Na Alemanha, um dos temas preferidos de piadas é o sotaque dos imigrantes turcos. Aqui, as piadas são com o sotaque e o jeito de falar dos imigrantes da ex-Ioguslávia. Vamos comparar: como no Brasil a escravidão e a imigração européia já eram, quem faz o trabalho pesado nas capitais do sudeste é tradicionalmente o nordestino pobre que estudou muito pouco porque tinha que se virar desde cedo. Imagine se o sotaque do nordestino fosse sempre o centro de piadas… Não teria graça nenhuma, seria idiota na verdade.
Agora, dois anos depois de nunca mais pegar num livro em alemão, resolvi voltar para um curso.
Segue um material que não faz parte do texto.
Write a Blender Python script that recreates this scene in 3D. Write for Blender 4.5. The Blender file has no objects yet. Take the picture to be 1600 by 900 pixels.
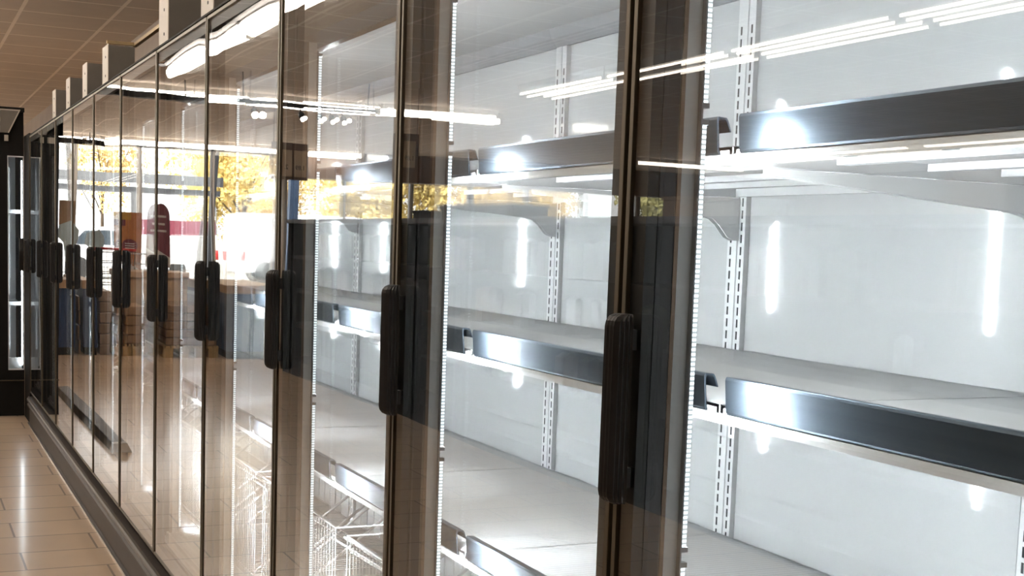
import bpy, math, random
from mathutils import Vector, Matrix
random.seed(11)
D = bpy.data
sc = bpy.context.scene
col = sc.collection
W = .78                     # one door bay
S0 = 1.3377                 # y of the first visible seam between doors
def seam(k): return S0 + W * k

# ---------------------------------------------------------------- materials
def nd(nt, t, x=0, y=0):
    n = nt.nodes.new(t); n.location = (x, y); return n
def mat(name, colr, rough=.5, metal=0., noise=.06, scale=12., bump=0., spec=.5, coat=0., emit=None, estr=0., stretch=None):
    m = D.materials.new(name); m.use_nodes = True
    nt = m.node_tree; b = nt.nodes['Principled BSDF']
    b.inputs['Roughness'].default_value = rough
    b.inputs['Metallic'].default_value = metal
    b.inputs['Specular IOR Level'].default_value = spec
    b.inputs['Coat Weight'].default_value = coat
    b.inputs['Coat Roughness'].default_value = .05
    tc = nd(nt, 'ShaderNodeTexCoord'); mp = nd(nt, 'ShaderNodeMapping')
    if stretch: mp.inputs['Scale'].default_value = stretch
    nz = nd(nt, 'ShaderNodeTexNoise'); nz.inputs['Scale'].default_value = scale; nz.inputs['Detail'].default_value = 4
    rp = nd(nt, 'ShaderNodeValToRGB')
    c = list(colr[:3])
    rp.color_ramp.elements[0].position = .3; rp.color_ramp.elements[1].position = .7
    rp.color_ramp.elements[0].color = [max(0, v * (1 - noise)) for v in c] + [1]
    rp.color_ramp.elements[1].color = [min(1, v * (1 + noise)) for v in c] + [1]
    L = nt.links
    L.new(tc.outputs['Object'], mp.inputs['Vector']); L.new(mp.outputs['Vector'], nz.inputs['Vector'])
    L.new(nz.outputs['Fac'], rp.inputs['Fac']); L.new(rp.outputs['Color'], b.inputs['Base Color'])
    if bump:
        bp = nd(nt, 'ShaderNodeBump'); bp.inputs['Strength'].default_value = bump; bp.inputs['Distance'].default_value = .002
        L.new(nz.outputs['Fac'], bp.inputs['Height']); L.new(bp.outputs['Normal'], b.inputs['Normal'])
    if emit:
        b.inputs['Emission Color'].default_value = list(emit) + [1]; b.inputs['Emission Strength'].default_value = estr
    return m

def emitter(name, c, s, beads=None):
    m = D.materials.new(name); m.use_nodes = True
    nt = m.node_tree; nt.nodes.clear()
    o = nd(nt, 'ShaderNodeOutputMaterial'); e = nd(nt, 'ShaderNodeEmission')
    e.inputs['Color'].default_value = list(c) + [1]; e.inputs['Strength'].default_value = s
    if beads:                                   # a row of small diodes behind a clear cover
        tc = nd(nt, 'ShaderNodeTexCoord'); w = nd(nt, 'ShaderNodeTexWave')
        w.wave_type = 'BANDS'; w.bands_direction = 'Z'; w.inputs['Scale'].default_value = beads
        mr = nd(nt, 'ShaderNodeMapRange'); mr.inputs['To Min'].default_value = s * .4; mr.inputs['To Max'].default_value = s * 1.6
        nt.links.new(tc.outputs['Object'], w.inputs['Vector']); nt.links.new(w.outputs['Fac'], mr.inputs['Value'])
        nt.links.new(mr.outputs['Result'], e.inputs['Strength'])
    nt.links.new(e.outputs[0], o.inputs['Surface'])
    return m

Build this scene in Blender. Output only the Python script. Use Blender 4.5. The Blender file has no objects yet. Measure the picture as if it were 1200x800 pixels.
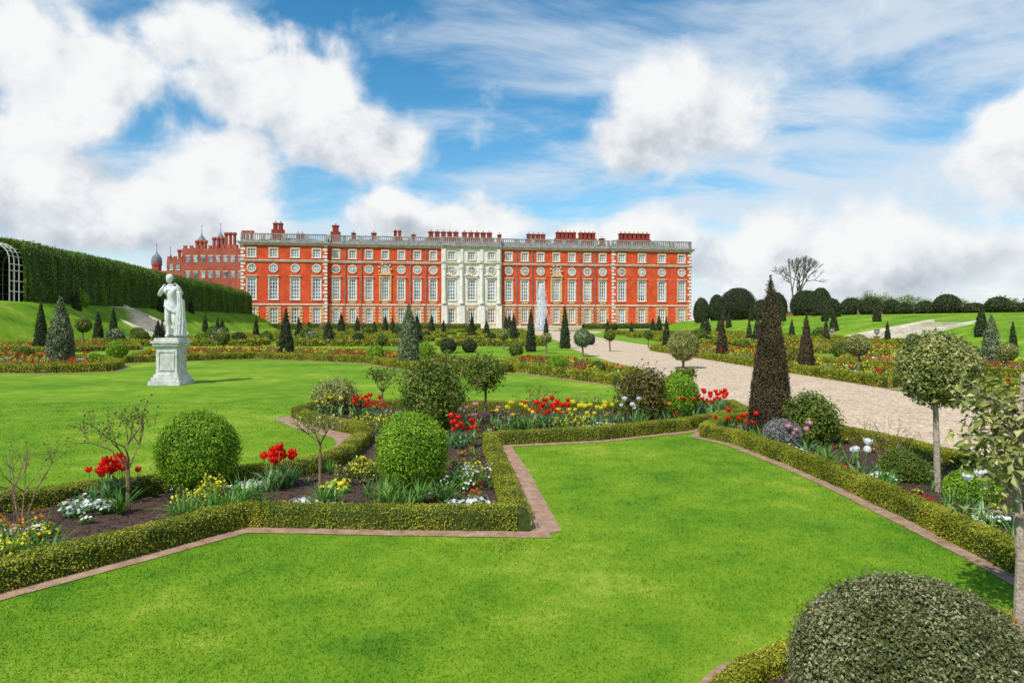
import bpy, math, random
import numpy as np
from mathutils import Vector, Matrix
rng=np.random.default_rng(7); random.seed(7)
scene=bpy.context.scene
EYE=1.8
def sv(u,v):
    """theodolite reduction: sighting angles -> true position on the ground plane (metres)"""
    d=800*EYE/(v-375.0); return ((u-600.0)/800*d, d)
def svl(l): return [sv(*p) for p in l]

# ------------------------------------------------------------------ terrain heights
def toeL(y): return -34.0-(y-45)*0.143
def topL(y): return -40.5-(y-45)*0.136
def zL(y):
    z=3.45-0.004*(y-45)
    return z*max(0,min(1,(146-y)/5)) 
def zRf(y): return max(0,min(1,(152-y)/6))
def gz(x,y):
    if x<toeL(y): return zL(y)*min(1,(toeL(y)-x)/(toeL(y)-topL(y)))
    if x>30: return zRf(y)*float(np.interp(x,[30,37,46,52,60],[0,1.6,1.8,2.6,2.6]))
    return 0.0

# ------------------------------------------------------------------ mesh builder
class MB:
    def __init__(s): s.V=[];s.L=[];s.S=[];s.M=[];s.n=0
    def add(s,v,f,m=0):
        v=np.asarray(v,dtype=np.float32).reshape(-1,3); f=np.asarray(f,dtype=np.int64)
        if len(f)==0: return
        s.V.append(v); s.L.append((f+s.n).ravel()); s.S.append(np.full(len(f),f.shape[1])); 
        s.M.append(np.full(len(f),m) if np.isscalar(m) else np.asarray(m)); s.n+=len(v)
    def box(s,x0,x1,y0,y1,z0,z1,m=0):
        v=[(x0,y0,z0),(x1,y0,z0),(x1,y1,z0),(x0,y1,z0),(x0,y0,z1),(x1,y0,z1),(x1,y1,z1),(x0,y1,z1)]
        s.add(v,[(0,3,2,1),(4,5,6,7),(0,1,5,4),(1,2,6,5),(2,3,7,6),(3,0,4,7)],m)
    def inst(s,tv,tf,P,sc,rz,tilt=None,td=None):
        tv=np.asarray(tv,float); N=len(P); nv=len(tv)
        if N==0: return
        if tilt is None: tilt=np.zeros(N)
        if td is None: td=np.zeros(N)
        def Rz(a):
            c,si=np.cos(a),np.sin(a); o=np.zeros_like(a); e=np.ones_like(a)
            return np.stack([np.stack([c,-si,o],-1),np.stack([si,c,o],-1),np.stack([o,o,e],-1)],-2)
        def Rx(a):
            c,si=np.cos(a),np.sin(a); o=np.zeros_like(a); e=np.ones_like(a)
            return np.stack([np.stack([e,o,o],-1),np.stack([o,c,-si],-1),np.stack([o,si,c],-1)],-2)
        R=Rz(td)@Rx(tilt)@Rz(rz)
        V=np.einsum('nij,vj->nvi',R,tv)*np.asarray(sc).reshape(-1,1,1)+np.asarray(P)[:,None,:]
        base=s.n; s.V.append(V.reshape(-1,3).astype(np.float32)); s.n+=N*nv
        off=(np.arange(N)*nv)[:,None,None]
        for f,m in tf:
            f=np.asarray(f)
            F=(f[None]+off+base).reshape(-1,f.shape[1])
            s.L.append(F.ravel()); s.S.append(np.full(len(F),f.shape[1])); s.M.append(np.full(len(F),m))
    def build(s,name,mats,parent=None,smooth=False):
        me=bpy.data.meshes.new(name)
        V=np.concatenate(s.V); L=np.concatenate(s.L); S=np.concatenate(s.S); M=np.concatenate(s.M)
        me.vertices.add(len(V)); me.vertices.foreach_set('co',V.ravel())
        me.loops.add(len(L)); me.loops.foreach_set('vertex_index',L.astype(np.int32))
        me.polygons.add(len(S)); me.polygons.foreach_set('loop_start',np.concatenate([[0],np.cumsum(S)[:-1]]).astype(np.int32))
        for m in mats: me.materials.append(m)
        me.polygons.foreach_set('material_index',M.astype(np.int32))
        me.polygons.foreach_set('use_smooth',np.full(len(S),bool(smooth)))
        me.update(calc_edges=True)
        ob=bpy.data.objects.new(name,me); scene.collection.objects.link(ob)
        if parent: ob.parent=parent
        return ob
def empty(name,loc=(0,0,0),rz=0):
    e=bpy.data.objects.new(name,None); e.location=loc; e.rotation_euler=(0,0,rz); e.empty_display_size=.3
    scene.collection.objects.link(e); return e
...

Andei duas casas pra trás no joguinho. Não porque eu quero falar perfeito o alemão e ser considerada uma “mulher de (alta) classe”. Apesar de ficar irritada quando me tratam feito criança por não falar a língua perfeitamente, estou me lixando se acham que sou burra, pobre, puta, homem, mulher, travesti, cachorro ou sei lá o quê.
Eu quero mesmo é entender todos os filmes e ler todos os livros de autores alemães que eu gosto mas principalmente, entender tudinho das piadas da Anke Engelke. Taí uma comediante que consegue fazer piada de estrangeiro/ imigrante com muita graça e leveza; e quase sempre, tirando sarro do preconceito dos próprios alemães.